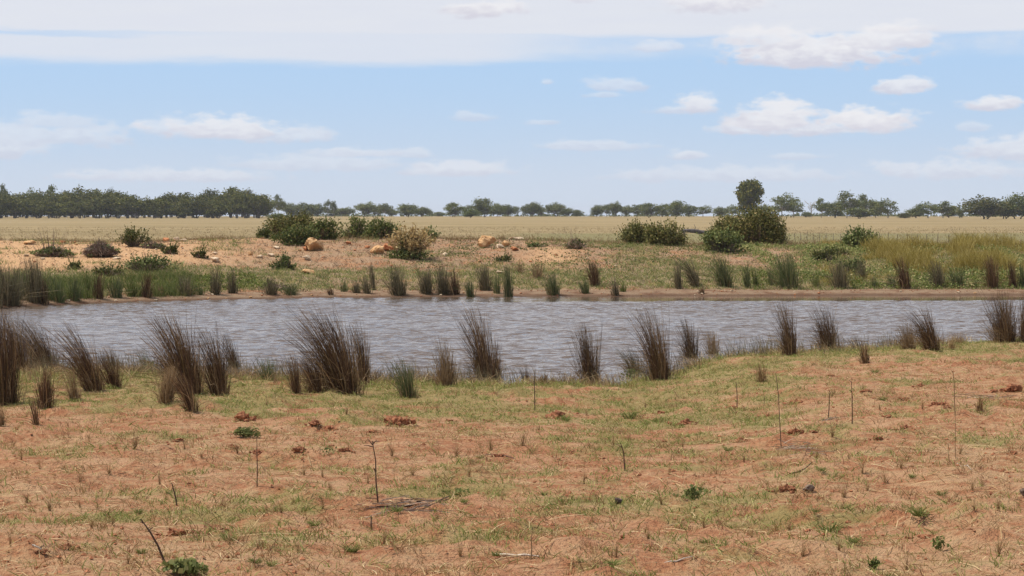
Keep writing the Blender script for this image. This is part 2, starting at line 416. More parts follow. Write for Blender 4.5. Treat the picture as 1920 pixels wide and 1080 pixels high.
M['litter'] = foliage('grey_leaf_litter', [(0, (.13, .085, .05)), (.5, (.30, .21, .13)), (1, (.45, .34, .22))], .0)
M['yellow_grass'] = foliage('yellow_seeding_grass', [(0, (0.184, 0.140, 0.025)), (.5, (0.335, 0.260, 0.060)), (.85, (0.475, 0.370, 0.119)), (1, (0.594, 0.470, 0.204))], .3)
M['bush_dark'] = foliage('dark_olive_leaves', [(0, (0.044, 0.062, 0.017)), (.5, (0.116, 0.144, 0.039)), (.85, (0.214, 0.231, 0.067)), (1, (0.356, 0.254, 0.123))], .2)
M['bush_green'] = foliage('deep_green_leaves', [(0, (0.045, 0.059, 0.017)), (.5, (0.109, 0.122, 0.033)), (1, (0.220, 0.181, 0.060))], .25)
M['bush_brown'] = foliage('bronze_olive_leaves', [(0, (0.063, 0.060, 0.021)), (.5, (0.151, 0.151, 0.045)), (.85, (0.243, 0.236, 0.071)), (1, (0.464, 0.332, 0.144))], .2)
M['bush_grey'] = foliage('grey_green_leaves', [(0, (0.059, 0.078, 0.024)), (.5, (0.132, 0.162, 0.047)), (1, (0.263, 0.260, 0.095))], .2)
M['twig'] = foliage('dead_twigs', [(0, (.10, .06, .045)), (.6, (.20, .135, .10)), (1, (.34, .26, .20))], .0)
M['grey_twig'] = foliage('bleached_twigs', [(0, (0.141, 0.099, 0.070)), (.6, (0.282, 0.205, 0.141)), (1, (0.440, 0.334, 0.243))], .0)
M['tan_leaf'] = foliage('papery_tan_leaves', [(0, (0.210, 0.139, 0.057)), (.5, (0.420, 0.300, 0.132)), (1, (0.630, 0.493, 0.255))], .3)
M['gum'] = foliage('gum_leaves', [(0, (0.054, 0.075, 0.019)), (.5, (0.127, 0.152, 0.041)), (.85, (0.198, 0.205, 0.062)), (1, (0.289, 0.242, 0.090))], .2)
M['gum_dark'] = foliage('dark_gum_leaves', [(0, (0.042, 0.051, 0.009)), (.5, (0.096, 0.108, 0.017)), (.85, (0.170, 0.161, 0.028)), (1, (0.212, 0.167, 0.044))], .15)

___

- Exercise: Reproduce all of the material exactly, apart from the pictures.

- Task response:
Keep writing the Blender script for this image. This is part 2, starting at line 416. More parts follow. Write for Blender 4.5. Treat the picture as 1920 pixels wide and 1080 pixels high.
M['litter'] = foliage('grey_leaf_litter', [(0, (.13, .085, .05)), (.5, (.30, .21, .13)), (1, (.45, .34, .22))], .0)
M['yellow_grass'] = foliage('yellow_seeding_grass', [(0, (0.184, 0.140, 0.025)), (.5, (0.335, 0.260, 0.060)), (.85, (0.475, 0.370, 0.119)), (1, (0.594, 0.470, 0.204))], .3)
M['bush_dark'] = foliage('dark_olive_leaves', [(0, (0.044, 0.062, 0.017)), (.5, (0.116, 0.144, 0.039)), (.85, (0.214, 0.231, 0.067)), (1, (0.356, 0.254, 0.123))], .2)
M['bush_green'] = foliage('deep_green_leaves', [(0, (0.045, 0.059, 0.017)), (.5, (0.109, 0.122, 0.033)), (1, (0.220, 0.181, 0.060))], .25)
M['bush_brown'] = foliage('bronze_olive_leaves', [(0, (0.063, 0.060, 0.021)), (.5, (0.151, 0.151, 0.045)), (.85, (0.243, 0.236, 0.071)), (1, (0.464, 0.332, 0.144))], .2)
M['bush_grey'] = foliage('grey_green_leaves', [(0, (0.059, 0.078, 0.024)), (.5, (0.132, 0.162, 0.047)), (1, (0.263, 0.260, 0.095))], .2)
M['twig'] = foliage('dead_twigs', [(0, (.10, .06, .045)), (.6, (.20, .135, .10)), (1, (.34, .26, .20))], .0)
M['grey_twig'] = foliage('bleached_twigs', [(0, (0.141, 0.099, 0.070)), (.6, (0.282, 0.205, 0.141)), (1, (0.440, 0.334, 0.243))], .0)
M['tan_leaf'] = foliage('papery_tan_leaves', [(0, (0.210, 0.139, 0.057)), (.5, (0.420, 0.300, 0.132)), (1, (0.630, 0.493, 0.255))], .3)
M['gum'] = foliage('gum_leaves', [(0, (0.054, 0.075, 0.019)), (.5, (0.127, 0.152, 0.041)), (.85, (0.198, 0.205, 0.062)), (1, (0.289, 0.242, 0.090))], .2)
M['gum_dark'] = foliage('dark_gum_leaves', [(0, (0.042, 0.051, 0.009)), (.5, (0.096, 0.108, 0.017)), (.85, (0.170, 0.161, 0.028)), (1, (0.212, 0.167, 0.044))], .15)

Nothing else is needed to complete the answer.